_Data extract:_
----------------

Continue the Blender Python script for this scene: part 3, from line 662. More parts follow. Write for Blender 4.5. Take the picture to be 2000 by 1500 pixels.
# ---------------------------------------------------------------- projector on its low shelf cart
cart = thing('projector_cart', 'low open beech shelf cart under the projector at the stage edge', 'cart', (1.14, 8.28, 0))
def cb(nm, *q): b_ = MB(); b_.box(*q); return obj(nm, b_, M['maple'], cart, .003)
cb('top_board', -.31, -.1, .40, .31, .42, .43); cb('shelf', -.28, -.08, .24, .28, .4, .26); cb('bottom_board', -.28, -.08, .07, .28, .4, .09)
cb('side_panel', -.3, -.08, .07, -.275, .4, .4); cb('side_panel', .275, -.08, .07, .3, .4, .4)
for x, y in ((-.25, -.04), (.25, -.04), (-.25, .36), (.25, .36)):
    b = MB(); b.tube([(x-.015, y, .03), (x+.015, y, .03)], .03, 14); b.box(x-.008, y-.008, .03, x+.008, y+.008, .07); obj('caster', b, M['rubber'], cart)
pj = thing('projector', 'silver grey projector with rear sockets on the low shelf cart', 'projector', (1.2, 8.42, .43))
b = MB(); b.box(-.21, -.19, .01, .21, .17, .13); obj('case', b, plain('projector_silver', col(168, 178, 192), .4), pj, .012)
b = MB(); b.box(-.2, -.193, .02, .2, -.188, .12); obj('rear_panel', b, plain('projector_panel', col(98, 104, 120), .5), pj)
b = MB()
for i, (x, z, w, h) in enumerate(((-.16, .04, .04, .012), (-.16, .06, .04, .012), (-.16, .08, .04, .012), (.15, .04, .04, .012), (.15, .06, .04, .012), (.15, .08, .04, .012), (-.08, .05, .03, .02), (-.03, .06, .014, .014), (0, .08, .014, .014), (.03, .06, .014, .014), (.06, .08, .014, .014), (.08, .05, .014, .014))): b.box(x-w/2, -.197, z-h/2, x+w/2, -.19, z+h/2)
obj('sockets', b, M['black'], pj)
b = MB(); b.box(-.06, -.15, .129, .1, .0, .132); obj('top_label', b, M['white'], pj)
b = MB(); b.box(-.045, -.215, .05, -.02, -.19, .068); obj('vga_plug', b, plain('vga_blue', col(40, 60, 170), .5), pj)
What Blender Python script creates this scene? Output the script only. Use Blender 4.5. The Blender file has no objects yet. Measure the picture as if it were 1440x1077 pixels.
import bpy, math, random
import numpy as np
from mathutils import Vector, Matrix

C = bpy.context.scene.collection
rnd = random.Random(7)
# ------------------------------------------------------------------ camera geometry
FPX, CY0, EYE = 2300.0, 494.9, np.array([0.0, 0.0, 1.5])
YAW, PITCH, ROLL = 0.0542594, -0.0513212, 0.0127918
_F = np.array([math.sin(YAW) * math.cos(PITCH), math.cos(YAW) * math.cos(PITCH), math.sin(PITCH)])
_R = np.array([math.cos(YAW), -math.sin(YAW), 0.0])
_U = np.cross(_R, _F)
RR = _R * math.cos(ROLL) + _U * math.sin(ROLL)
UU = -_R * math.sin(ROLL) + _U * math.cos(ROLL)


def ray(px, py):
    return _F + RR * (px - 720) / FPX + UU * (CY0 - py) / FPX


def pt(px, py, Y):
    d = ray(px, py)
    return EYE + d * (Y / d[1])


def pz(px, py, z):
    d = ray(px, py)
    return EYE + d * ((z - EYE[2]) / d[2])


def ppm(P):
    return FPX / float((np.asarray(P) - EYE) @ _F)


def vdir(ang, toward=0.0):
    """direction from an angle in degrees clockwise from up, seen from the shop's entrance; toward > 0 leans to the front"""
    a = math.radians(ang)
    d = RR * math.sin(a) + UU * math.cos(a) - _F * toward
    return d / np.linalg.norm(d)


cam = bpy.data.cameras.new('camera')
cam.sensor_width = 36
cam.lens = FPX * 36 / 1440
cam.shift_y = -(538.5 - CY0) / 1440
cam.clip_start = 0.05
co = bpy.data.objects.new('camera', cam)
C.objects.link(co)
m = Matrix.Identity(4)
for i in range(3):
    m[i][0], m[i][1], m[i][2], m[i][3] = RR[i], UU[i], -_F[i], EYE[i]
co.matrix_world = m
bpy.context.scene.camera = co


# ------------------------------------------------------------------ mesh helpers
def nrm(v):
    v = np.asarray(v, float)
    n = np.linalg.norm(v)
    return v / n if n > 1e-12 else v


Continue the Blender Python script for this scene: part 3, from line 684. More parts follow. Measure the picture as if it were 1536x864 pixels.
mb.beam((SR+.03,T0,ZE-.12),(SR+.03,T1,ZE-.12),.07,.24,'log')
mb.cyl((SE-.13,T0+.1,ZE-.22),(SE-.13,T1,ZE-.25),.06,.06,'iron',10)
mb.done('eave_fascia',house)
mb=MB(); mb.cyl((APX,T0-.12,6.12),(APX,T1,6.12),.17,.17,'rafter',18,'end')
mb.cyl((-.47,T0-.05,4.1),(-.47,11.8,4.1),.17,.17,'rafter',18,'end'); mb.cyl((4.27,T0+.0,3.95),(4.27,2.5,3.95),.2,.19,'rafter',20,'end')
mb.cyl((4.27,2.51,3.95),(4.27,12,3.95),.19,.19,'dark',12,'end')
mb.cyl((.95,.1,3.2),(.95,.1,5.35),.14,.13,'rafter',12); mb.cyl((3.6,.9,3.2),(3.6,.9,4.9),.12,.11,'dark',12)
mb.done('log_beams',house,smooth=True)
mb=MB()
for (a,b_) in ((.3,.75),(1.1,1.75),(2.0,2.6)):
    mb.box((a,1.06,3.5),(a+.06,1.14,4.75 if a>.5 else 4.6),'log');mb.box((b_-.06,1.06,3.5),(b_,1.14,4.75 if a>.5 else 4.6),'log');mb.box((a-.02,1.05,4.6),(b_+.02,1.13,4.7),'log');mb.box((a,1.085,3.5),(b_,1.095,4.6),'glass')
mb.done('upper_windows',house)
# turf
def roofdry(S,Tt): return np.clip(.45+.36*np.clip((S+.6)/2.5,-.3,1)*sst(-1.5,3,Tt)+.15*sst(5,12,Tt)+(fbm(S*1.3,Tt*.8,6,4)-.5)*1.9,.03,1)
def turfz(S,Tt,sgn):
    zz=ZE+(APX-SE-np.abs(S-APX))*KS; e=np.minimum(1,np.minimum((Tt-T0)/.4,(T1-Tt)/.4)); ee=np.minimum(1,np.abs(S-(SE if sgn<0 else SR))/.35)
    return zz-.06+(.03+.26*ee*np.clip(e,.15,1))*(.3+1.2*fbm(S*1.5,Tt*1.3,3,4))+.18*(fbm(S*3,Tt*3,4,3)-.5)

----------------

_Directions:_ Reproduce exactly, and only, the lines from the one that contains "What Blender Python" down to the one that contains "return EYE + d * (Y / d[1])", both ends included.

_Answer to this problem:_
What Blender Python script creates this scene? Output the script only. Use Blender 4.5. The Blender file has no objects yet. Measure the picture as if it were 1440x1077 pixels.
import bpy, math, random
import numpy as np
from mathutils import Vector, Matrix

C = bpy.context.scene.collection
rnd = random.Random(7)
# ------------------------------------------------------------------ camera geometry
FPX, CY0, EYE = 2300.0, 494.9, np.array([0.0, 0.0, 1.5])
YAW, PITCH, ROLL = 0.0542594, -0.0513212, 0.0127918
_F = np.array([math.sin(YAW) * math.cos(PITCH), math.cos(YAW) * math.cos(PITCH), math.sin(PITCH)])
_R = np.array([math.cos(YAW), -math.sin(YAW), 0.0])
_U = np.cross(_R, _F)
RR = _R * math.cos(ROLL) + _U * math.sin(ROLL)
UU = -_R * math.sin(ROLL) + _U * math.cos(ROLL)


def ray(px, py):
    return _F + RR * (px - 720) / FPX + UU * (CY0 - py) / FPX


def pt(px, py, Y):
    d = ray(px, py)
    return EYE + d * (Y / d[1])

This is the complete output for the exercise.